LAWS(PVC)-1938-8-140

MADAN LALL Vs. LAKSHMI NARAIN

Decided On August 11, 1938
MADAN LALL Appellant
V/S
LAKSHMI NARAIN Respondents

JUDGEMENT

(1.) This is an appeal by the defendant against the appellate decree of the learned Subordinate Judge of Monghyr affirming the decision of the Munsif decreeing the suit of the plaintiff for damages for his malicious arrest in execution of an ex parte decree passed by the Small Cause Court of the Second Munsif of Monghyr under circumstances which are somewhat peculiar. The plaintiff in the Small Cause Court suit instituted his suit on the foot of a handnote which was executed jointly by the father of the respondent and one Basiruddin. I was informed that Basiruddin was the principal defendant who had taken the money, but the father had stood as his surety and became liable as a joint executant on the handnote. The suit which was instituted by the appellant was decreed by the Small Cause Court Judge ex parte, as stated already. Thereafter the appellant took out execution of the ex parte decree by asking for warrant of arrest against the father and later on against the son, that is to say, the respondent. When the respondent was arrested while in service, he was produced before the Munsif in the execution department and on hearing his objection he was released. The order of release is not before me but it is common ground that the learned Munsif in the execution department came to the conclusion that the decree-holder had no right to arrest the respondent in execution of this decree which was interpreted as negativing any personal liability on him. The respondent then instituted the present suit for recovery of damages for malicious arrest asking for a decree for a total sum of Rs. 135, namely Rs. 125, as damages, and costs and Rs. 10 as costs incurred in getting his release and some other incidental expenses.

(2.) The principal respondent's attack on the facts was that the decree in the Small Cause Court suit was obtained behind his back fraudulently and without service of notice to him. He sought to make out that in this way he was prevented from putting forward his defence before the Small Cause Court. But the Courts below have concurrently come to the conclusion that the allegation of the respondent that summons was not served on him was false.

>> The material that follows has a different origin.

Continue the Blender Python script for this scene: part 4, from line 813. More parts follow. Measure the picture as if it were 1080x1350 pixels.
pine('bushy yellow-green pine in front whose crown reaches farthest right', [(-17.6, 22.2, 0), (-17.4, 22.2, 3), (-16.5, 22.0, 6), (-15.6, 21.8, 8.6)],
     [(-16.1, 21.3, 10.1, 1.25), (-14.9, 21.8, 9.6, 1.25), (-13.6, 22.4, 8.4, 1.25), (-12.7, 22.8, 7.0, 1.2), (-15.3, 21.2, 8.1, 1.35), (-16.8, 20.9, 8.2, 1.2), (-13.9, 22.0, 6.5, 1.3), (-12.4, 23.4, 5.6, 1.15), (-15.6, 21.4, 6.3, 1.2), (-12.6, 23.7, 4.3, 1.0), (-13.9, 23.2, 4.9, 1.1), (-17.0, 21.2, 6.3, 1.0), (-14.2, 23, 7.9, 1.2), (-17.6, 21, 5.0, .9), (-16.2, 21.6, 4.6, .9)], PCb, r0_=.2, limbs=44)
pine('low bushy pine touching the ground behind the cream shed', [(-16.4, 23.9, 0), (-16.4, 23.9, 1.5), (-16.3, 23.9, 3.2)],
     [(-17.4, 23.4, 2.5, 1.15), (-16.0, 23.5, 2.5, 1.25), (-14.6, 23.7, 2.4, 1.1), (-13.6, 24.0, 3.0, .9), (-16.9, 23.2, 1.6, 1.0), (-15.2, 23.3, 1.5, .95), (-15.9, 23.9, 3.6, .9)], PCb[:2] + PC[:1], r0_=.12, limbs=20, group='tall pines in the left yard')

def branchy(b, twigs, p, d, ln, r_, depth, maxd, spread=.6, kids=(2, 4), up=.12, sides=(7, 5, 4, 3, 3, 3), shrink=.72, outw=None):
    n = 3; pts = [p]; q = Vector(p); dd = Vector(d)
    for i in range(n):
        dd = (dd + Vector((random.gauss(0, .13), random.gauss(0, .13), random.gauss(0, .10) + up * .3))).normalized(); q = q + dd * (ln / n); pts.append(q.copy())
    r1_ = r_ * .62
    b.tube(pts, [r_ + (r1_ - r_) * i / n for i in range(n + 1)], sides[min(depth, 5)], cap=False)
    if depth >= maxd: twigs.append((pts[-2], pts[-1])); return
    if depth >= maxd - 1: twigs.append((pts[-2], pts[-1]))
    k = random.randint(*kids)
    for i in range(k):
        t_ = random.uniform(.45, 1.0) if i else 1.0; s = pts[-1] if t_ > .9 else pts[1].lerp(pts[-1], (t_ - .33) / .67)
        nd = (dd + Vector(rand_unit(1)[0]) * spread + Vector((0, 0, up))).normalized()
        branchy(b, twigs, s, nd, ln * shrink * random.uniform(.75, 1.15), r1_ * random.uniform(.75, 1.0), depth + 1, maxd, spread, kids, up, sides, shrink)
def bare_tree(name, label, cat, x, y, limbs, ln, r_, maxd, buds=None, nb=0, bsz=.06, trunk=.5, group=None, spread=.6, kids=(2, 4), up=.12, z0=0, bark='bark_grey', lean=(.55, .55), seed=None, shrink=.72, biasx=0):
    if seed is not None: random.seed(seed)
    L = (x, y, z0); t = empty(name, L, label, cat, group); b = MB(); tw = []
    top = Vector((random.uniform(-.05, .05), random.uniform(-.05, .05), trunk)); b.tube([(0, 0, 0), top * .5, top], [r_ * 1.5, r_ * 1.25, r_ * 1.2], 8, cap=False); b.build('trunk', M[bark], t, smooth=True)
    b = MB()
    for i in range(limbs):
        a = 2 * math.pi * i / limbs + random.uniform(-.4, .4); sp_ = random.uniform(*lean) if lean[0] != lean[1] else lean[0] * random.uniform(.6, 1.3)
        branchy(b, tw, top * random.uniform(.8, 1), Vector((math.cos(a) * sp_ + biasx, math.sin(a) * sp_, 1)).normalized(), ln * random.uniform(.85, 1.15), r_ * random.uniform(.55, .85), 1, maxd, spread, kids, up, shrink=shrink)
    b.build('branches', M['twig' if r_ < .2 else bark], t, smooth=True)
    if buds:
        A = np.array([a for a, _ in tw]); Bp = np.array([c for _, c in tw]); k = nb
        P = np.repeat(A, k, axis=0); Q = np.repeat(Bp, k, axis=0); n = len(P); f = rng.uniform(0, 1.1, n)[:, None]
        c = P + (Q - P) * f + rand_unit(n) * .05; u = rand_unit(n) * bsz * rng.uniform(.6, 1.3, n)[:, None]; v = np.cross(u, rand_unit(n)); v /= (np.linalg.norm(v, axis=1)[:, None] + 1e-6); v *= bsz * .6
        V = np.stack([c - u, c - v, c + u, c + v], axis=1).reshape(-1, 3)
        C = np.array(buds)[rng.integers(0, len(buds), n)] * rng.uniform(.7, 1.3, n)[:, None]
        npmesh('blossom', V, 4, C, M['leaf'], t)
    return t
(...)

Therefore it must be taken as established that the respondent with a notice of claim against him deliberately absented himself from contesting the action and allowed the decree to be passed against him. The decree of the Small Cause Court is still in existence and has never been sought to be set aside.

(3.) The only question which really arises for determination in this ease is whether the conclusions of the lower Courts to the effect that the appellant's action in getting the respondent arrested was without reasonable and probable cause and malicious can be supported in law. Before dealing with this matter I ought to deal with a preliminary objection which was raised by Mr. K.N. Lall appearing on behalf of the respondent. His objection was that the appeal was not properly valued because it was valued at Rs. 125 only whereas the decree actually prepared by the trial Court (which was affirmed by the Appellate Court) shows that the decree was passed for a sum of Rs. 135. I asked the parties to show me any finding of fact of either of the Courts below by which they have given reasons for awarding the plaintiff a sum larger than Rs. 125.